I found this intriguing web page that is relatively blank. It promotes Latino Unitarianism.

http://www.luuna.org/newcomers.php

Unitarianism appeals to me because it seems dogma free and doesn't say WE are the only TRUE way.

I think that many Blacks may not be aware of the Unitarian church. The style of worship may also be off putting to many Blacks. It feels to me like the average Black person is brainwashed to read the bible 24/7 & quote it without giving any thought to anything else. I wasn't raised that way. I recently made a new friend who is encouraging me to attend her church. I find it odd that she tells me I need someone to "help" me read the bible and understand it. It feels like indoctrination to me.

Here I am speaking about Unitarianism and I've yet to attend a single service. I know that I am seeking. From everything I've read this seems like a fit in some ways. I've always felt that it's really sad how people who want you in their church will be so friendly and open but personally it feels like they are ONLY interested in you as a potential church member. Why can't someone care about me and my life even if I am not affiliated with a church?

Another thing that is "interesting" there is a UT single's web site and from what I've seen the men are still doing the "I'm only attracted to thin women or I'm looking for someone who takes care of themselves physically" BS! I thought Unitarianism was about accepting all people.

akmmd said...

AAs as you may know have a deep Christian tradition that extended before slavery in this country.It is deeply rooted in our culture and for some, provides the spiritual comfort needed against the pervasiveness of racism.

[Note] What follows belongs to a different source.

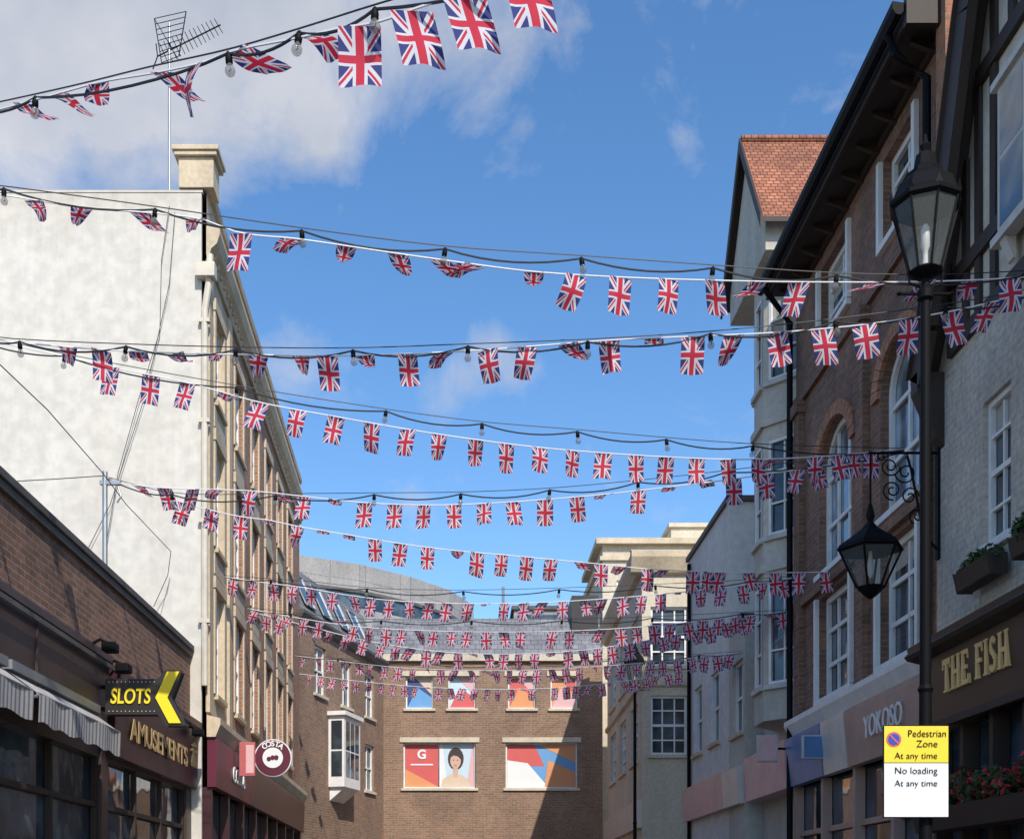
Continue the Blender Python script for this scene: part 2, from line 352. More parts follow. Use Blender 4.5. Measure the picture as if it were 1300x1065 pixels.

UUs believe in finding your own path which does may not provide the structure or discipline AAs need. Because slaves were forbidden in part to practice their religious traditions, it made sense to practice the religion of their owner even though they largely had no choice. I'm sure AAs think on some level even today, Christians can't possibly hate fellow Christians. We all know that is a false assumption. I am a proud AA UU for many years.